"Por su llaga fuimos curados". Isaías 53.5
Pilatos entregó a nuestro Señor a los lictores para que fuese azotado. El azote romano era un instrumento de tortura espantoso. Estaba hecho con fibras de bueyes, a las que se entrelazaban aquí y allá filosas espinas, de manera que cada vez que el látigo caía, esas agudas espinas producían terrible laceración y arrancaban la carne. El Salvador estaba, sin duda, atado a la columna y así era azotado. Ya antes había sido golpeado, pero ahora los lictores romanos le infligen probablemente las flagelaciones más severas. ¡Alma, quédate aquí y llora sobre su pobre cuerpo herido!
Creyente en Jesús, ¿puedes mirarlo sin llorar, mientras está delante tuyo como modelo de agonizante amor? Él es a la vez inmaculado como el lirio y rojo como la rosa, con el carmesí de su propia sangre. Mientras experimentamos la segura y bendita sanidad que sus llagas nos han traído, ¿no arde nuestro corazón de amor y pena a la vez? Si alguna vez hemos amado a nuestro Señor Jesús, seguramente tenemos que sentir crecer aquel afecto dentro de nuestros pechos.

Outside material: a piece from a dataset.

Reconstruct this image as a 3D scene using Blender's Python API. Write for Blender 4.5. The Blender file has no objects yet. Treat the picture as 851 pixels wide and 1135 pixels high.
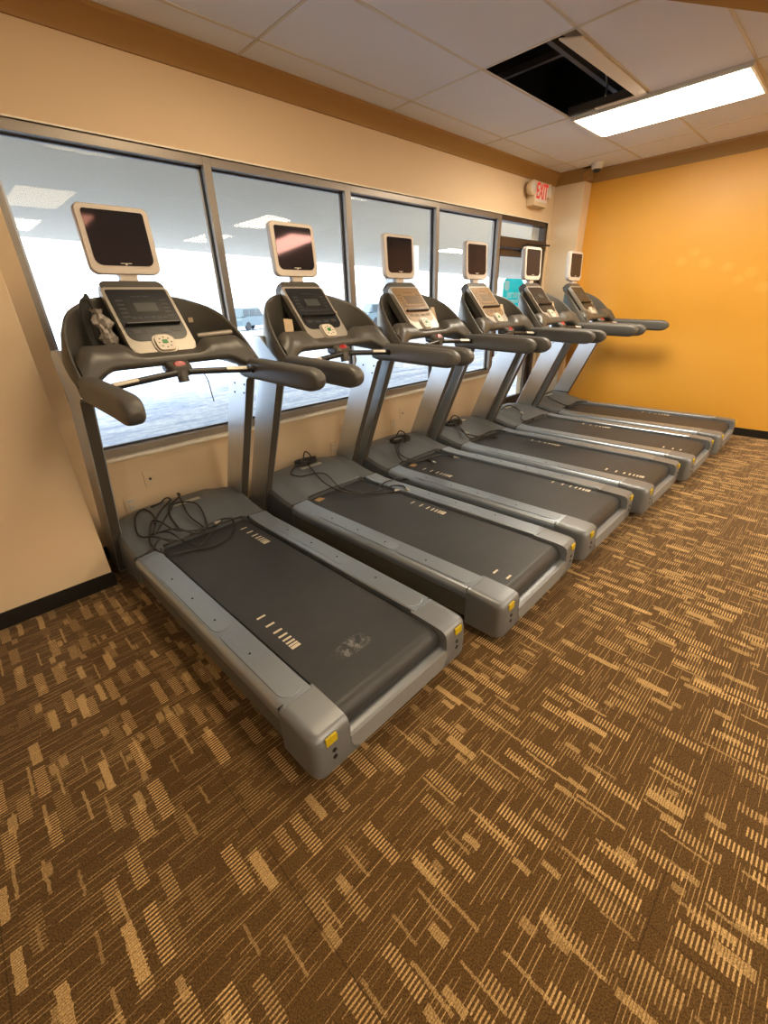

Rostro divino, ensangrentado,
Cuerpo llagado por nuestro bien:
calma benigno justos enojos,
lloren los ojos que así te ven.
Bello costado, en cuya herida
halla la vida la humanidad;
fuente amorosa de un Dios clemente
voz elocuente de caridad.
Iríamos gustosamente a nuestros cuartos a llorar; pero en vista de que nuestras ocupaciones nos reclaman, pediremos a nuestro Amado que imprima la imagen de sus heridas en las tablas de nuestros corazones todo el día, y al caer la noche volveremos a comunicarnos con Él y lamentaremos que nuestros pecados lo hayan hecho sufrir tanto.